Former Maryland field hockey star Katie O’Donnell, who led the Terrapins to two national titles and twice was named the nation’s top player, makes a pass during the Pan American Games in October for Team USA, which won the gold medal. (Mike Ehrmann/Getty Images)

Former University of Maryland field hockey star Katie O’Donnell set her sights on the 2012 Summer Games the day she walked out of the office of Team USA Coach Lee Bodimeade in the spring of 2008, bruised with the news she had just received:

Despite emerging as one of the sport’s hottest stars at 16, she did not make the final cut for the U.S. Olympic team that competed that summer in Beijing.

“At first I was upset,” O’Donnell said during a conference call Monday. “Then I was angry. Then there was determination.”

O’Donnell took a major step toward realizing her Olympic dream during the recent Pan American Games in Guadalajara, Mexico, where the U.S. team stunned world champion Argentina to capture the gold medal — its first ever in the tournament. With the finish, the Americans claimed an automatic berth in the 2012 Olympics in London.

O’Donnell, 22, scored one goal in the 4-2 victory in front of a vocal cluster of U.S. fans that chanted “USA! USA!” in the waning minutes. The defeat of the top-ranked Argentines was considered an incredible result for the 13th-ranked Americans, who had finished eighth in the 2008 Olympic tournament.

“Going into the game, everybody off the field didn’t really believe in us,” said O’Donnell, a native of Norristown, Pa. But “every single person on our team had no doubt. . . . It was a weird feeling . . . everyone did their part to make it happen.

“The celebration was amazing. Having the whole crowd going wild, having your parents cheering, you could see them crying in the stands. The experience was unforgettable.”
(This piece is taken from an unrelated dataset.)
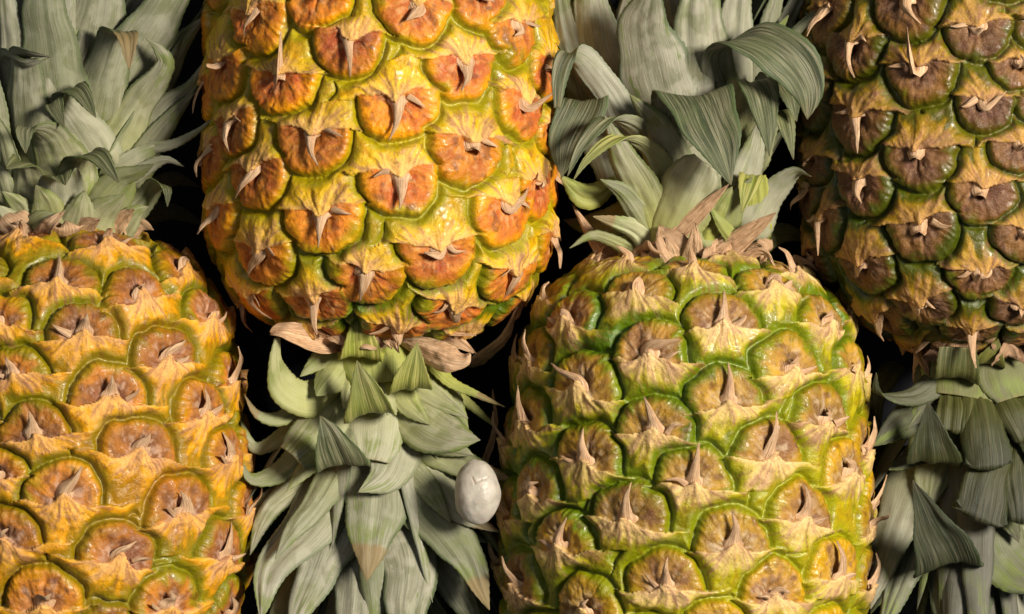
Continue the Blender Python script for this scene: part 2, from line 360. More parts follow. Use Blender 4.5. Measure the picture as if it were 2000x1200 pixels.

Had the U.S. team not won gold, it would have had to travel to a do-or-die Olympic qualifying tournament in Belgium, Japan or India in the coming months. Instead, the team will play a series of low-pressure international tune-ups leading up to London, and O’Donnell will concentrate on securing her spot on the final roster.

O’Donnell had taken off the spring semester of her freshman year at Maryland to try to make the cut for Beijing, but instead of using the time to showcase her skills, she recalled, she got bogged down in the high stakes and simply underperformed.

“I was a little timid at the time,” she said. “I was so worried about making mistakes that things weren’t good for me,” O’Donnell said. “This time, I’m going to prepare the right way mentally — with the help of my teammates and family and friends — and take the opportunity and achieve my goal, hopefully.”

O’Donnell led the Terrapins to two national titles and twice earned the Honda Sports Award as the nation’s top field hockey player. Last fall, she became the first field hockey player to be named Sportswoman of the Year by the Women’s Sports Foundation.

None of those honors, however, would compare to an Olympic medal.

“We all want to be standing on the podium at the Olympics,” O’Donnell said. “We’re a pretty selfless group. We don’t really put ourselves above our team. . . . We look forward to stepping on the field for every game next year.”